JOB — Copy out exactly the lines spanning the line with "Reconstruct this image" to the line with "cam_d.dof.use_dof = True;", inclusive, from the data underneath, with no pictures.

══ EXTRACTED INFORMATION ══

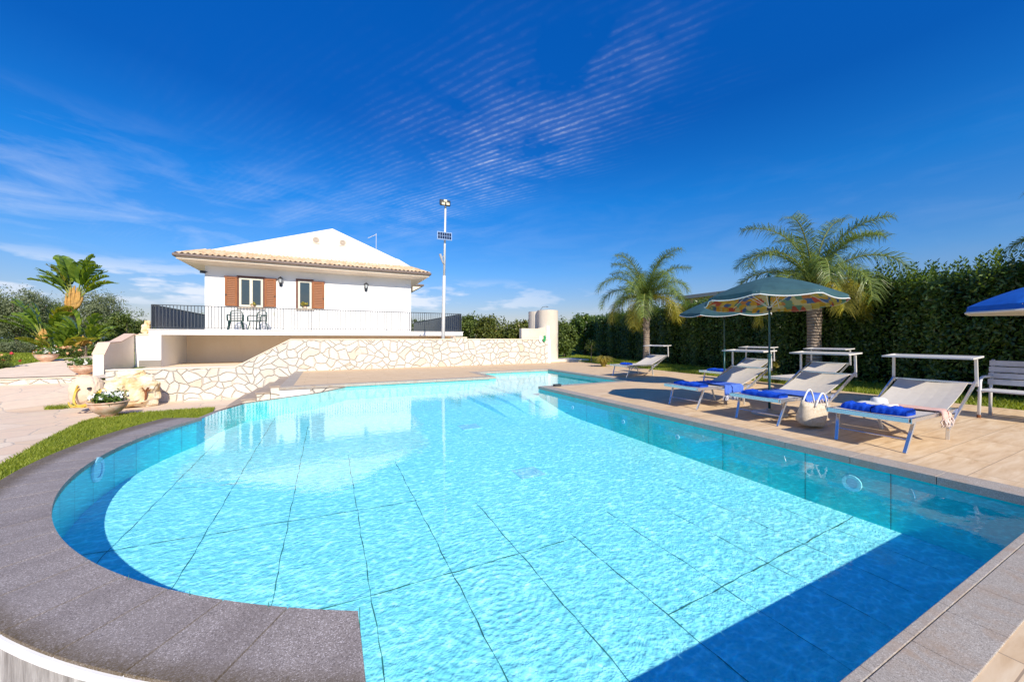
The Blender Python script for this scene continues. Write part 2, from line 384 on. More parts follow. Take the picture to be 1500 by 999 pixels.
def f_patch(t, bs):
    g = t.add('ShaderNodeNewGeometry').outputs['Position']
    q = t.vm('ADD', g, t.vm('SCALE', t.noise(g, 9, 2, .5, out=1), scale=.06))
    c = t.add('ShaderNodeSeparateXYZ', ins={0: t.voro(q, 9.5, 'F1', dist='CHEBYCHEV').outputs['Color']}).outputs[0]
    cc = t.ramp(c, [(0, (.72, .40, .05)), (.30, (.74, .54, .10)), (.52, (.58, .12, .07)), (.62, (.09, .18, .36)), (.72, (.70, .60, .28)), (.84, (.20, .36, .22)), (.92, (.66, .27, .09))], 'CONSTANT')
    t.set(bs, 'Base Color', cc)
    tr = t.add('ShaderNodeBsdfTranslucent', ins={'Color': cc}); mx = t.add('ShaderNodeMixShader', ins={0: .35, 1: bs.outputs[0], 2: tr.outputs[0]})
    t.l.new(mx.outputs[0], t.n['Material Output'].inputs[0])
def f_cloth(t, bs):
    wv = t.add('ShaderNodeTexWave', ins={'Vector': t.obj, 'Scale': 55.0, 'Distortion': 1.0}); t.set(bs, 'Normal', t.bump(wv.outputs['Fac'], .15, .002))
def f_bag(t, bs):
    b1 = t.add('ShaderNodeTexWave', ins={'Vector': t.obj, 'Scale': 22.0, 'Distortion': 2.5, 'Detail': 2.0}); b1.bands_direction = 'Z'
    t.set(bs, 'Base Color', t.ramp(t.noise(t.obj, 30, 4, .7), [(.3, (.52, .42, .30)), (.7, (.72, .64, .52))])); t.set(bs, 'Normal', t.bump(b1.outputs['Fac'], .6, .008))
def f_shutter(t, bs):
    s_ = t.add('ShaderNodeSeparateXYZ', ins={0: t.add('ShaderNodeNewGeometry').outputs['Position']})
    gr = t.noise(t.vm('MULTIPLY', t.obj, (14, 14, 1.5)), 1.5, 4, .6)
    t.set(bs, 'Base Color', t.ramp(gr, [(.3, (.22, .065, .010)), (.7, (.30, .095, .018))]))
def f_trunk(a, b, ring=9.0):
    def fn(t, bs):
        wv = t.add('ShaderNodeTexWave', ins={'Vector': t.obj, 'Scale': ring / 2, 'Distortion': 3.0, 'Detail': 3.0}); wv.bands_direction = 'Z'
        nz = t.noise(t.vm('MULTIPLY', t.obj, (7, 7, 2)), 2.0, 6, .7)
        t.set(bs, 'Base Color', t.ramp(t.m('ADD', t.m('MULTIPLY', wv.outputs['Fac'], .35), t.m('MULTIPLY', nz, .7)), [(.25, a), (.8, b)]))
        t.set(bs, 'Normal', t.bump(t.m('ADD', wv.outputs['Fac'], nz), .8, .03))
    return fn
def f_rock(t, bs):
    g = t.add('ShaderNodeNewGeometry').outputs['Position']
    c = t.ramp(t.noise(g, 2.3, 7, .65, .4), [(.28, (.52, .32, .12)), (.42, (.72, .54, .30)), (.55, (.80, .70, .52)), (.75, (.84, .79, .68))])
    t.set(bs, 'Base Color', c); t.set(bs, 'Normal', t.bump(t.noise(g, 7, 7, .7), .7, .05))
def f_pot(t, bs):
    t.set(bs, 'Base Color', t.ramp(t.noise(t.obj, 7, 6, .65), [(.3, (.55, .30, .18)), (.5, (.66, .44, .31)), (.72, (.74, .62, .50))]))
    t.set(bs, 'Normal', t.bump(t.noise(t.obj, 30, 4), .4, .006))

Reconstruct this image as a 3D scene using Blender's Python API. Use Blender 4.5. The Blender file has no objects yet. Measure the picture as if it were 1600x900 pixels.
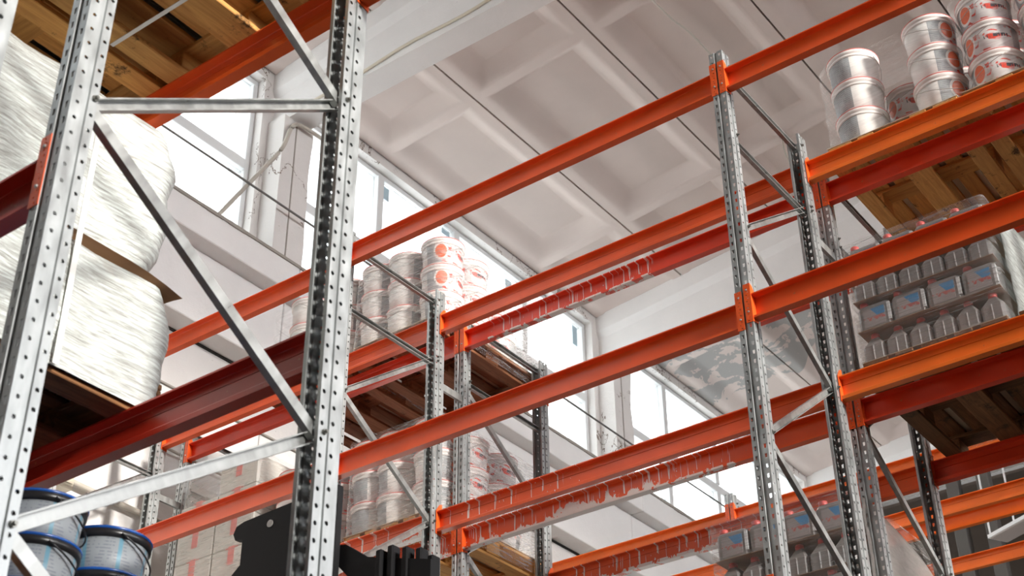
import bpy, bmesh, math, random
from mathutils import Vector, Matrix, noise

C = bpy.context.scene.collection
S = bpy.context.scene
random.seed(7)
PI = math.pi
EYE = 1.6                      # eye height above the floor; heights below are given as EYE + h

# ---------------------------------------------------------------- camera
cam_d = bpy.data.cameras.new('camera')
cam = bpy.data.objects.new('camera', cam_d); C.objects.link(cam); S.camera = cam
yaw, pit, rol = 0.634925086, 0.583795189, -0.0110507344
fw = Vector((math.cos(yaw)*math.cos(pit), math.sin(yaw)*math.cos(pit), math.sin(pit)))
rt = fw.cross(Vector((0, 0, 1))).normalized(); up = rt.cross(fw)
r2 = rt*math.cos(rol)+up*math.sin(rol); u2 = -rt*math.sin(rol)+up*math.cos(rol)
M = Matrix((( r2.x, u2.x, -fw.x, 0), (r2.y, u2.y, -fw.y, 0), (r2.z, u2.z, -fw.z, EYE), (0, 0, 0, 1)))
cam.matrix_world = M
cam_d.sensor_width = 36; cam_d.lens = 2285.778/1600*36
cam_d.clip_start = 0.05; cam_d.clip_end = 300
cam_d.dof.use_dof = True; cam_d.dof.focus_distance = 8.5; cam_d.dof.aperture_fstop = 6.3

# ---------------------------------------------------------------- world, sun, exposure
w = bpy.data.worlds.new('world'); S.world = w; w.use_nodes = True
bg = w.node_tree.nodes['Background']
bg.inputs[0].default_value = (0.98, 0.98, 1.0, 1); bg.inputs[1].default_value = 7.5
sd = bpy.data.lights.new('sun', 'SUN'); sun = bpy.data.objects.new('sun', sd); C.objects.link(sun)
sd.energy = 4.8; sd.angle = math.radians(6); sd.color = (1.0, 0.95, 0.88)
sun_dir = Vector((0.12, 1.0, -0.22)).normalized()
sun.rotation_euler = sun_dir.to_track_quat('-Z', 'Y').to_euler()
sun.location = (2, -20, 14)
S.view_settings.view_transform = 'Standard'; S.view_settings.look = 'None'
S.view_settings.exposure = 0.42; S.view_settings.gamma = 1.0
try: S.view_settings.use_curve_mapping = False
except Exception: pass

# ---------------------------------------------------------------- materials
def mat(name, col, rough=.5, metal=0., spec=.5):
    m = bpy.data.materials.new(name); m.use_nodes = True
    b = m.node_tree.nodes['Principled BSDF']
    b.inputs['Base Color'].default_value = (*col, 1); b.inputs['Roughness'].default_value = rough
    b.inputs['Metallic'].default_value = metal; b.inputs['Specular IOR Level'].default_value = spec
    return m
class N:
    def __init__(s, m): s.t = m.node_tree; s.b = s.t.nodes['Principled BSDF']
    def n(s, typ, **k):
        x = s.t.nodes.new(typ)
        for a, v in k.items():
            if a.startswith('i_'): x.inputs[int(a[2:])].default_value = v
            else: setattr(x, a, v)
        return x
    def l(s, a, b): s.t.links.new(a, b)
    def math(s, op, a, b=None, c=None):
        x = s.n('ShaderNodeMath', operation=op)
        for i, v in enumerate((a, b, c)):
            if v is None: continue
            if isinstance(v, (int, float)): x.inputs[i].default_value = v
            else: s.l(v, x.inputs[i])
        return x.outputs[0]
    def coord(s, kind='Object', scale=(1, 1, 1), loc=(0, 0, 0)):
        tc = s.n('ShaderNodeTexCoord'); mp = s.n('ShaderNodeMapping')
        mp.inputs['Scale'].default_value = scale; mp.inputs['Location'].default_value = loc
        s.l(tc.outputs[kind], mp.inputs['Vector']); return mp.outputs[0]
    def noise(s, vec, scale, detail=4, rough=.5, dist=0.):
        x = s.n('ShaderNodeTexNoise'); x.inputs['Scale'].default_value = scale
        x.inputs['Detail'].default_value = detail; x.inputs['Roughness'].default_value = rough
        x.inputs['Distortion'].default_value = dist
        if vec is not None: s.l(vec, x.inputs['Vector'])
        return x.outputs[0]
    def ramp(s, fac, a, b, c0=(0, 0, 0), c1=(1, 1, 1)):
        x = s.n('ShaderNodeValToRGB'); e = x.color_ramp.elements
        e[0].position = a; e[1].position = b; e[0].color = (*c0, 1); e[1].color = (*c1, 1)
        s.l(fac, x.inputs[0]); return x.outputs[0]
    def mix(s, fac, a, b):
        x = s.n('ShaderNodeMix', data_type='RGBA')
        if isinstance(fac, (int, float)): x.inputs[0].default_value = fac
        else: s.l(fac, x.inputs[0])
        for i, v in ((6, a), (7, b)):
            if isinstance(v, tuple): x.inputs[i].default_value = (*v, 1) if len(v) == 3 else v
            else: s.l(v, x.inputs[i])
        return x.outputs[2]
    def bump(s, h, strength=.2, dist=.01):
        x = s.n('ShaderNodeBump'); x.inputs['Strength'].default_value = strength
        x.inputs['Distance'].default_value = dist; s.l(h, x.inputs['Height']); s.l(x.outputs[0], s.b.inputs['Normal'])
    def base(s, v): s.l(v, s.b.inputs['Base Color'])

def m_galv(name, base=(.40, .42, .42), rough=.36):
    m = mat(name, base, rough, .6); k = N(m); v = k.coord('Object', (1, 1, .35))
    n1 = k.noise(v, 26, 3); n2 = k.noise(v, 5, 3)
    c = k.mix(k.ramp(n1, .35, .7), tuple(x*.86 for x in base), tuple(min(1, x*1.2) for x in base))
    c = k.mix(k.ramp(n2, .6, .85), c, tuple(x*.8 for x in base))
    k.base(c); k.l(k.ramp(n1, .3, .7, (rough-.05,)*3, (rough+.12,)*3), k.b.inputs['Roughness'])
    return m
GALV = m_galv('galvanised_steel'); GALVB = m_galv('galvanised_brace_steel', (.38, .39, .38), .32)
BOLT = mat('bolt_steel', (.22, .22, .2), .35, .9)

ORANGE = (.86, .115, .02); RED = (.82, .065, .02)
def m_orange(name, drip=None, base=ORANGE):
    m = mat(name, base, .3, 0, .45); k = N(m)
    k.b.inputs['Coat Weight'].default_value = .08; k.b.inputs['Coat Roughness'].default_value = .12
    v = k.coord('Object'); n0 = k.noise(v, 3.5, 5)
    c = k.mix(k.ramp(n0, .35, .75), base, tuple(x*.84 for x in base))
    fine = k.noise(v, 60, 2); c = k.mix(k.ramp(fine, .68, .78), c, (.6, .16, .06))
    if drip:
        y0, y1, heavy, count = drip
        sep = k.n('ShaderNodeSeparateXYZ'); k.l(v, sep.inputs[0]); Y = sep.outputs[1]; Z = sep.outputs[2]
        col = k.coord('Object', (0, 1, .04)); cn = k.noise(col, count, 2, .6)
        colm = k.ramp(cn, .60, .62)
        ln = k.noise(k.coord('Object', (0, 1, 0)), 9, 2)
        reach = k.math('MULTIPLY_ADD', ln, -.26, .17)          # lowest z the runs reach
        low = k.math('GREATER_THAN', Z, reach)
        runs = k.math('MULTIPLY', colm, low)
        inr = k.math('MULTIPLY', k.math('GREATER_THAN', Y, y0), k.math('LESS_THAN', Y, y1))
        maskv = runs
        if heavy > 0:
            mid = (y0+y1)/2; half = (y1-y0)/2
            bell = k.math('SUBTRACT', 1, k.math('ABSOLUTE', k.math('DIVIDE', k.math('SUBTRACT', Y, mid), half)))
            pn = k.noise(k.coord('Object', (1, 1, .6)), 13, 5, .62, .6)
            zz = k.math('MULTIPLY', Z, -3.2)
            pv = k.math('ADD', k.math('ADD', pn, k.math('MULTIPLY', bell, .34*heavy)), zz)
            pool = k.ramp(pv, .50, .52)
            maskv = k.math('MAXIMUM', runs, pool)
        spl = k.ramp(k.noise(v, 46, 1), .74, .76)
        maskv = k.math('MAXIMUM', maskv, spl)
        maskv = k.math('MULTIPLY', maskv, inr)
        c = k.mix(maskv, c, (.84, .79, .75))
    k.base(c); return m
OR = m_orange('orange_powder_coat')
ORR = m_orange('red_orange_powder_coat', base=RED)
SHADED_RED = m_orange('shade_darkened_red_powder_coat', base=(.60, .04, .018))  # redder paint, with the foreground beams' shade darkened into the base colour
OR2 = m_orange('orange_powder_coat_bright', base=(.93, .19, .022))

def m_wall(name, base, stain=.5, bump=.3, crack=False):
    m = mat(name, base, .85, 0, .2); k = N(m); v = k.coord('Object')
    n1 = k.noise(v, 1.3, 6, .6); n2 = k.noise(v, 9, 6, .65); n3 = k.noise(v, 34, 4, .7)
    c = k.mix(k.ramp(n1, .35, .7), base, tuple(x*.93 for x in base))
    c = k.mix(k.ramp(k.math('MULTIPLY', k.ramp(n2, .5, .8), k.ramp(n3, .55, .7)), .25, .5), c, tuple(x*(1-.45*stain) for x in base))
    if crack:
        cn = k.noise(k.coord('Object', (1, 1, .7)), 1.7, 7, .62, .5); cr = k.math('LESS_THAN', k.math('ABSOLUTE', k.math('SUBTRACT', cn, .52)), .0045)
        gp = k.n('ShaderNodeNewGeometry'); sx = k.n('ShaderNodeSeparateXYZ'); k.l(gp.outputs['Position'], sx.inputs[0]); hi = k.math('MULTIPLY', k.math('GREATER_THAN', sx.outputs[2], 9.45), k.math('LESS_THAN', sx.outputs[1], 8.86))
        cr = k.math('MULTIPLY', k.math('MULTIPLY', cr, hi), k.ramp(n1, .47, .5)); c = k.mix(cr, c, (.16, .11, .08))
        sp = k.math('MULTIPLY', k.math('GREATER_THAN', n3, .69), k.math('MULTIPLY', hi, k.math('GREATER_THAN', n2, .56))); c = k.mix(sp, c, (.30, .22, .16))
    k.base(c); k.bump(k.math('ADD', n2, k.math('MULTIPLY', n3, .4)), bump, .012); return m
WALL = m_wall('white_wall_paint', (.88, .865, .845))
WALLP = m_wall('white_pier_paint', (.74, .71, .685), 1.0, .6, True)
GIRD = m_wall('white_girder_paint', (.82, .80, .78), .6)
def m_ceil():
    m = m_wall('whitewashed_ceiling', (.67, .575, .53), .35, .15); k = N(m)
    src = k.b.inputs['Base Color'].links[0].from_socket
    g = k.n('ShaderNodeNewGeometry'); d = k.n('ShaderNodeVectorMath', operation='DISTANCE')
    k.l(g.outputs['Position'], d.inputs[0]); d.inputs[1].default_value = (15.6, 8.0, 12.0)
    near = k.ramp(k.math('DIVIDE', d.outputs['Value'], 2.0), .45, 1.0, (1, 1, 1), (0, 0, 0))
    pn = k.noise(k.coord('Object', (1, .8, 1)), 3.4, 6, .6, .4)
    pm = k.math('MULTIPLY', k.ramp(pn, .47, .51), near)
    pm = k.math('GREATER_THAN', pm, .45)
    k.base(k.mix(pm, src, (.40, .385, .37))); return m
CEIL = m_ceil()
DARKW = m_wall('brown_end_wall', (.055, .042, .033), .5)
FLOOR = m_wall('grey_concrete_floor', (.09, .082, .075), .5)
GAP = mat('dark_joint', (.02, .018, .015), .9)
DIRT = m_wall('grey_mortar', (.36, .33, .29), .8)
FRAME = mat('white_window_frame', (.72, .73, .73), .4)
def m_glass():
    m = bpy.data.materials.new('window_glass'); m.use_nodes = True; t = m.node_tree; t.nodes.clear()
    o = t.nodes.new('ShaderNodeOutputMaterial'); mx = t.nodes.new('ShaderNodeMixShader')
    tr = t.nodes.new('ShaderNodeBsdfTransparent'); gl = t.nodes.new('ShaderNodeBsdfGlossy')
    tr.inputs[0].default_value = (.60, .62, .62, 1); gl.inputs['Roughness'].default_value = .03
    mx.inputs[0].default_value = .04; t.links.new(tr.outputs[0], mx.inputs[1]); t.links.new(gl.outputs[0], mx.inputs[2])
    t.links.new(mx.outputs[0], o.inputs[0]); return m
GLASS = m_glass()
PAPER = mat('pale_blue_paper', (.42, .55, .62), .8)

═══

EXERCISE RESPONSE —
Reconstruct this image as a 3D scene using Blender's Python API. Use Blender 4.5. The Blender file has no objects yet. Measure the picture as if it were 1600x900 pixels.
import bpy, bmesh, math, random
from mathutils import Vector, Matrix, noise

C = bpy.context.scene.collection
S = bpy.context.scene
random.seed(7)
PI = math.pi
EYE = 1.6                      # eye height above the floor; heights below are given as EYE + h

# ---------------------------------------------------------------- camera
cam_d = bpy.data.cameras.new('camera')
cam = bpy.data.objects.new('camera', cam_d); C.objects.link(cam); S.camera = cam
yaw, pit, rol = 0.634925086, 0.583795189, -0.0110507344
fw = Vector((math.cos(yaw)*math.cos(pit), math.sin(yaw)*math.cos(pit), math.sin(pit)))
rt = fw.cross(Vector((0, 0, 1))).normalized(); up = rt.cross(fw)
r2 = rt*math.cos(rol)+up*math.sin(rol); u2 = -rt*math.sin(rol)+up*math.cos(rol)
M = Matrix((( r2.x, u2.x, -fw.x, 0), (r2.y, u2.y, -fw.y, 0), (r2.z, u2.z, -fw.z, EYE), (0, 0, 0, 1)))
cam.matrix_world = M
cam_d.sensor_width = 36; cam_d.lens = 2285.778/1600*36
cam_d.clip_start = 0.05; cam_d.clip_end = 300
cam_d.dof.use_dof = True; cam_d.dof.focus_distance = 8.5; cam_d.dof.aperture_fstop = 6.3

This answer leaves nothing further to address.